I believe it's time to write a book out of all of this.
I've been feeling a shift in my practice since I started in the Goenka sangha. This community is so strong, I know that I have such sustained support for my ongoing practice now that impossible for me to imagine it being de-railed.
The tree is strong and stable, nothing short of an ice storm will kill it.
Yesterday I had a self directed retreat. No digital devices, just sitting in my growing sense of equanimity and non-duality. Ended the day with the Sunday night weekly one hour sitting in my neighborhood.
Didn't do much writing, but scratched out a mind map in my Zap book journal. Whenever I started to feel bored, I took the time to feel the anxious edgy emptiness beneath the craving for some new thought, some new idea. If I sit with it for a bit, the anxiety passes and what I'm left with is that lake of equanimity that Mingyur Rinpoche talks about. Just quite, peaceful openness. Just the raw joy of possibility. What is on the horizon for me if I'm not longer locked into these loops of conditioned obsession and neediness?

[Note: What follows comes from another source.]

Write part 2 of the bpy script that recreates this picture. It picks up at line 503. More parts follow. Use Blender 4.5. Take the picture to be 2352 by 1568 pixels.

At the end of the day, walking home from my meditation, that recurring belief and fear, that it I don't give into the craving, it will rear up stronger. And yes it will, but then it will subside like a wave that's a little higher than the others, until it is low tide again. I need to remember the other side of that cycle. I need to remember it long enough, so that the cravings can start their path towards extinction.
This morning I woke up after that wholesome day with such a strong sense of this lake. It wasn't a perfectly still meditation, but there were some moments unlike any I've ever experienced. I felt a clarity, but it was like the clarity of underwater sunlight emerging between two caverns.
Eventually it settled into visions of lakes and lotuses. But it was different.
It felt like the beginning of a new adventure.